LOS ANGELES – For the recovery to gain steam, most economists believe small businesses need to be strong enough to hire new workers. But according to one measure, the employment picture in this sector is weakening.

Intuit Inc., which provides payroll services for small employers, says the nation’s tiniest companies had fewer new hires last month than any time since October.

The data are further evidence of a trend that has had many economists worried for months and intensifies concerns that smaller firms may not be robust enough to help lead the country out of its financial slump.

The slowdown in hiring is particularly troublesome, experts say, because small businesses typically hire first during a recovery.

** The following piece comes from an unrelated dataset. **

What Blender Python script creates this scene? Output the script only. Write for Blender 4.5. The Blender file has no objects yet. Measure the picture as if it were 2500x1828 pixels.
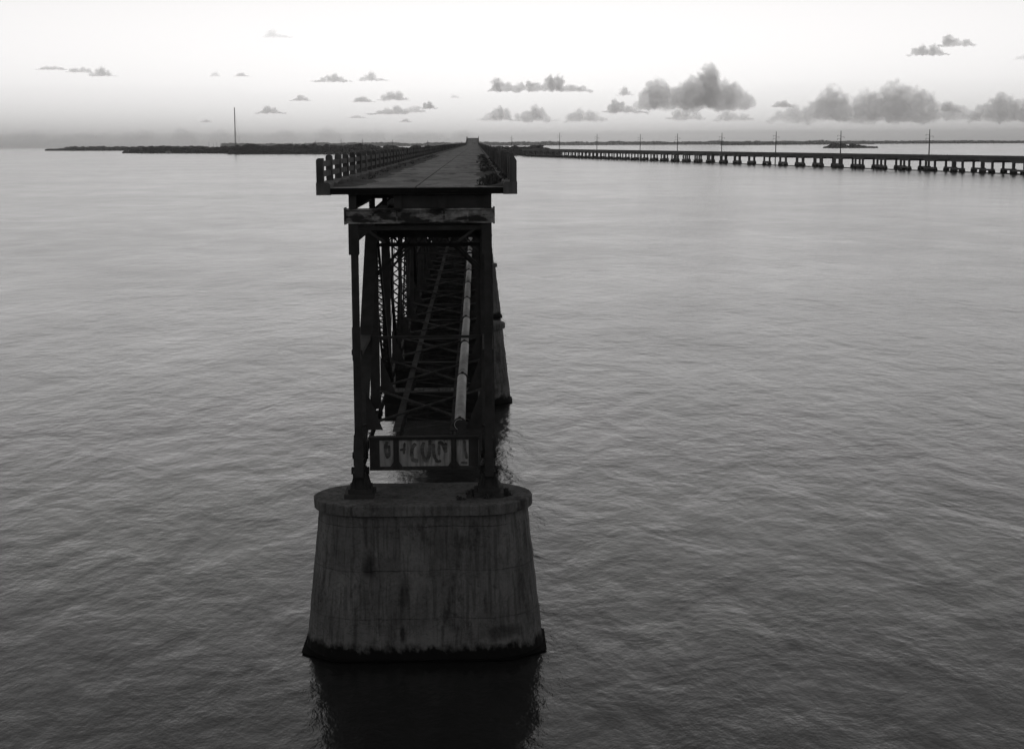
import bpy, bmesh, math, random
from mathutils import Vector, Matrix, noise as mnoise
R = math.radians
rnd = random.Random(7)
scene = bpy.context.scene
COL = scene.collection

# ------------------------------------------------------------------ camera, sky, exposure
CAM = Vector((2.11, 0.0, 18.75))
THETA, PSI, RHO = R(8.35), math.atan(83.5 / (3866 / math.cos(R(8.35)))), 0.006
F = Vector((math.sin(PSI) * math.cos(THETA), math.cos(PSI) * math.cos(THETA), -math.sin(THETA)))
RT0 = Vector((math.cos(PSI), -math.sin(PSI), 0)); UP0 = RT0.cross(F)
RT = RT0 * math.cos(RHO) - UP0 * math.sin(RHO)
UP = RT0 * math.sin(RHO) + UP0 * math.cos(RHO)
cd = bpy.data.cameras.new('camera'); cam = bpy.data.objects.new('camera', cd); COL.objects.link(cam)
m = Matrix((RT, UP, -F)).transposed().to_4x4(); m.translation = CAM; cam.matrix_world = m
cd.sensor_width = 36.0; cd.lens = 36.0 * 3866 / 2500; cd.clip_start = 0.5; cd.clip_end = 300000
scene.camera = cam

world = bpy.data.worlds.new('World'); scene.world = world; world.use_nodes = True
wn = world.node_tree
sky = wn.nodes.new('ShaderNodeTexSky'); sky.sky_type = 'NISHITA'; sky.sun_disc = False
SUN_EL, SUN_AZ = -1.9, 1.0                      # the sun has just set, straight ahead
sky.sun_elevation = R(SUN_EL); sky.sun_rotation = R(SUN_AZ); sky.dust_density = 0.16; sky.air_density = 1.0
bw = wn.nodes.new('ShaderNodeRGBToBW'); tint = wn.nodes.new('ShaderNodeMixRGB'); tint.blend_type = 'MULTIPLY'
tint.inputs[0].default_value = 1.0; tint.inputs[2].default_value = (1.0, 0.985, 0.98, 1)
wn.links.new(sky.outputs[0], bw.inputs[0]); wn.links.new(bw.outputs[0], tint.inputs[1])
wn.links.new(tint.outputs[0], wn.nodes['Background'].inputs[0])
wn.nodes['Background'].inputs[1].default_value = 0.15

vs = scene.view_settings
vs.view_transform = 'Standard'; vs.look = 'None'; vs.gamma = 1.0; vs.use_curve_mapping = False
vs.exposure = 3.0
scene.render.engine = 'CYCLES'
cy = scene.cycles
cy.use_denoising = True
cy.max_bounces = 6; cy.diffuse_bounces = 3; cy.glossy_bounces = 3; cy.volume_bounces = 3; cy.transparent_max_bounces = 32
cy.sample_clamp_indirect = 4.0
cy.volume_step_rate = 0.5; cy.volume_max_steps = 256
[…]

A reluctance by little companies to add positions could mean that the big firms, which typically lag behind, will add jobs even more gradually.

“It’s a bad sign,” said Susan Woodward, an economist who tracks small business employment for Intuit. “Small businesses hire first — and they’re losing their steam.”

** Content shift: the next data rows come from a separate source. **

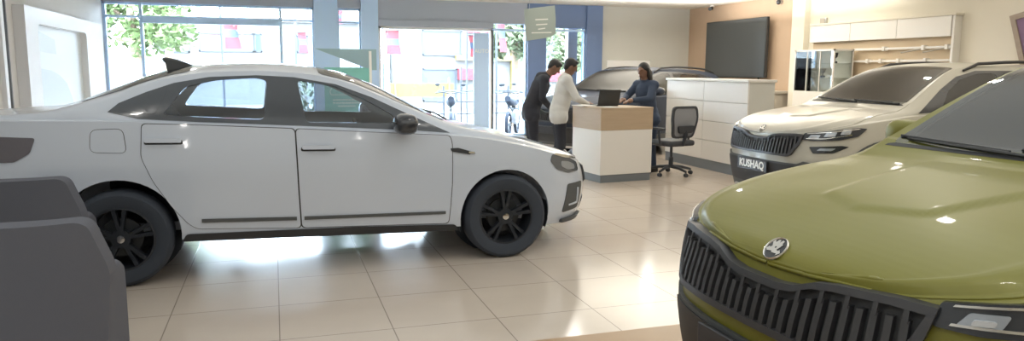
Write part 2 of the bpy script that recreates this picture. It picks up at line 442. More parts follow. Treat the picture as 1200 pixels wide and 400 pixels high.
def make_wheel(root, x, y, R, rw, W, side, rim_mat, nsp=5, steer=0.):
    """tyre with rim, spokes, disc and cap; side +1 = outer face towards +y"""
    w = W / 2; s = side
    prof = [(rw - .01, -w * .8), (rw + .02, -w), (R - .03, -w * 1.02), (R - .006, -w * .82), (R, -w * .5), (R, w * .5), (R - .006, w * .82), (R - .03, w * 1.02), (rw + .02, w), (rw - .01, w * .8)]
    o = MB().lathe(prof, axis='Y', n=56, closed=True).build('wheel', M['rubber'], root, 40, loc=(x, y, R), rz=steer)
    rim = MB().lathe([(rw + .004, -w * .75), (rw + .012, w * .86 * s if s > 0 else -w * .75), (rw - .012, w * .9), (rw - .018, w * .72), (rw - .03, -w * .6)] if s > 0 else
                     [(rw + .004, w * .75), (rw + .012, -w * .86), (rw - .012, -w * .9), (rw - .018, -w * .72), (rw - .03, w * .6)], axis='Y', n=48, closed=True)
    yo = s * w * .72
    for k in range(nsp):
        for dd in (-.17, .17):
            a = 2 * PI * k / nsp + PI / 2; t0 = a + dd * .55; t1 = a + dd
            p0 = Vector((.04 * math.cos(t0), 0, .04 * math.sin(t0))); p1 = Vector(((rw - .012) * math.cos(t1), 0, (rw - .012) * math.sin(t1)))
            d = (p1 - p0).normalized(); q = Vector((-d.z, 0, d.x))
            rings = []
            for t, hw in ((0, .018), (.5, .015), (1, .019)):
                c = p0 + (p1 - p0) * t; dep = s * (.012 - .012 * (1 - t))
                rings.append([c + q * hw + Vector((0, yo + dep - s * .03, 0)), c - q * hw + Vector((0, yo + dep - s * .03, 0)), c - q * hw * .7 + Vector((0, yo + dep, 0)), c + q * hw * .7 + Vector((0, yo + dep, 0))])
            rim.loft(rings)
    rim.lathe([(.0005, yo - s * .05), (.062, yo - s * .05), (.06, yo + s * .002), (.0005, yo + s * .004)], axis='Y', n=24)
    ro = rim.build('rim', rim_mat, o, 35)
    MB().lathe([(.0005, yo + s * .003), (.026, yo + s * .003), (.025, yo + s * .009), (.018, yo + s * .010), (.0005, yo + s * .010)], axis='Y', n=24).build('hub_cap', M['chrome'], o, 35)
    MB().lathe([(.05, -s * .02), (.13, -s * .02), (.13, s * .004), (.05, s * .004)], axis='Y', n=32, closed=True).build('brake_disc', M['darkmetal'], o, 35)
    return o

def arch_liner(root, x, z, r, y1, side, m):
    mb = MB(); n = 24; a0, a1 = -.35, PI + .35; rings = []
    for i in range(n + 1):
        a = a0 + (a1 - a0) * i / n; c, s_ = math.cos(a), math.sin(a)
        rings.append([(x + r * c, side * .50, z + r * s_), (x + r * c, side * y1, z + r * s_), (x + (r - .006) * c, side * y1, z + (r - .006) * s_), (x + (r - .006) * c, side * .50, z + (r - .006) * s_)])
    mb.loft(rings)
    mb.loft([[(p[0], side * .50, p[1]) for p in circ(x, z, r * k)] for k in (.01, .4, .7, .995)], caps=False)
    return mb.build('wheel_arch_liner', m, root, 40)

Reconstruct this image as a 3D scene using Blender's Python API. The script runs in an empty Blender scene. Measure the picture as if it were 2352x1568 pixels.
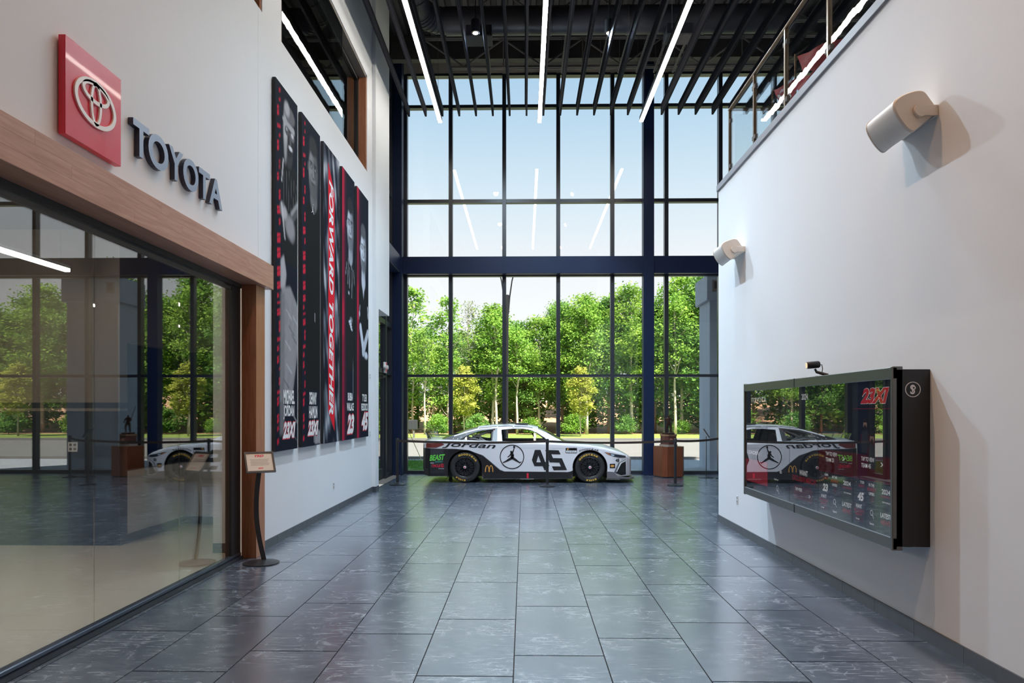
import bpy, bmesh, math, random
import numpy as np
from mathutils import Vector, Matrix
from mathutils.geometry import tessellate_polygon

random.seed(7)
SC = bpy.context.scene
COL = SC.collection
PI = math.pi

# ------------------------------------------------------------------ camera
FPX, HC, TH = 1641.0, 1.667, 0.0171          # focal length in pixels of a 2352 px frame, eye height, yaw
cam_d = bpy.data.cameras.new('camera')
cam_d.sensor_width = 36.0
cam_d.lens = 36.0 * FPX / 2352.0
cam_d.shift_y = 157.5 / 2352.0
cam_d.clip_end = 400
cam = bpy.data.objects.new('camera', cam_d)
cam.location = (0, 0, HC)
cam.rotation_euler = (PI / 2, 0, TH)
COL.objects.link(cam)
SC.camera = cam

# ------------------------------------------------------------------ sky, sun, exposure
SKY, SUN = 1.05, 12.0
world = bpy.data.worlds.new('sky'); SC.world = world; world.use_nodes = True
nt = world.node_tree; nt.nodes.clear()
wo = nt.nodes.new('ShaderNodeOutputWorld'); bg = nt.nodes.new('ShaderNodeBackground')
tc = nt.nodes.new('ShaderNodeTexCoord'); sx = nt.nodes.new('ShaderNodeSeparateXYZ')
rp = nt.nodes.new('ShaderNodeValToRGB')
stops = [(0.0, (.40, .40, .38)), (.02, (.90, .90, .90)), (.20, (.73, .755, .78)), (.29, (.57, .68, .76)), (.37, (.43, .58, .71)),
         (.44, (.34, .51, .67)), (.62, (.30, .47, .66)), (1.0, (.26, .43, .65))]
while len(rp.color_ramp.elements) < len(stops):
    rp.color_ramp.elements.new(0.5)
for e, (p, c) in zip(rp.color_ramp.elements, stops):
    e.position = p; e.color = (*c, 1)
nt.links.new(tc.outputs['Generated'], sx.inputs[0]); nt.links.new(sx.outputs['Z'], rp.inputs[0])
nt.links.new(rp.outputs[0], bg.inputs[0]); bg.inputs[1].default_value = SKY
nt.links.new(bg.outputs[0], wo.inputs[0])

sun_d = bpy.data.lights.new('sun', 'SUN'); sun_d.energy = SUN; sun_d.angle = math.radians(.6); sun_d.color = (1, .95, .86)
sun = bpy.data.objects.new('sun', sun_d); COL.objects.link(sun)
sun.rotation_euler = Vector((-.30, .42, -.80)).to_track_quat('-Z', 'Y').to_euler()
sun.location = (0, -20, 40)

vs = SC.view_settings
vs.view_transform = 'Standard'; vs.look = 'None'; vs.exposure = 0.4; vs.gamma = 1.0; vs.use_curve_mapping = False
cy = SC.cycles
cy.max_bounces = 10; cy.diffuse_bounces = 5; cy.glossy_bounces = 5; cy.transparent_max_bounces = 24
cy.sample_clamp_indirect = 6.0; cy.caustics_reflective = False; cy.caustics_refractive = False
try:
    cy.use_denoising = True
except Exception:
    pass
POW = (1850, 1200, 430, 300)                 # watts of the downlight rows, window side first, then the added rows
LAMP = 22.0                                  # radiance of the linear ceiling lamps

# ------------------------------------------------------------------ helpers
def pix(px, py, X=None, Y=None, Z=None):
    """World point where the sight line of a photo pixel meets the plane X=, Y= or Z= (real planes of the room)."""
    u, v = (px - 1176) / FPX, (941.5 - py) / FPX
    d = Vector((u * math.cos(TH) - math.sin(TH), u * math.sin(TH) + math.cos(TH), v))
    t = X / d.x if X is not None else (Y / d.y if Y is not None else (Z - HC) / d.z)
    return Vector((0, 0, HC)) + d * t

def empty(name, loc, label=None, cat=None, group=None, kind=None, rotz=0):
    o = bpy.data.objects.new(name, None); COL.objects.link(o)
    o.location = loc; o.rotation_euler = (0, 0, rotz); o.empty_display_size = .1
    tag(o, label, cat, group, kind)
    return o

def tag(o, label=None, cat=None, group=None, kind=None):
    if label: o['label'] = label
    if cat: o['category'] = cat
    if group: o['group'] = group
    if kind: o['kind'] = kind
    return o

def copy_tree(o, parent=None):
    c = o.copy(); COL.objects.link(c)
    if parent: c.parent = parent
    for ch in list(o.children):
        copy_tree(ch, c)
    return c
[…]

To calculate its estimate of national hiring, Intuit uses payroll information from its 56,000 small-business customers. The company defines small businesses as those with fewer than 20 employees.

Intuit’s data show that small businesses hired just 18,000 additional workers last month. That’s still positive territory, but it’s less than a third of the 60,000 that were added in February, when it seemed that an employment recovery was imminent. Additional hiring dropped steadily during the spring, to 40,000 in April and 32,000 in May.

“It’s disappointing,” Woodward said. “Considering how many unemployed people there are, it’s disheartening.”

Business owners say they’ve ridden a roller coaster over the last several months, cheering when good times seemed to be back — only to be disappointed as customers backed away again this spring. Many had planned to hire new people but pulled back in recent weeks.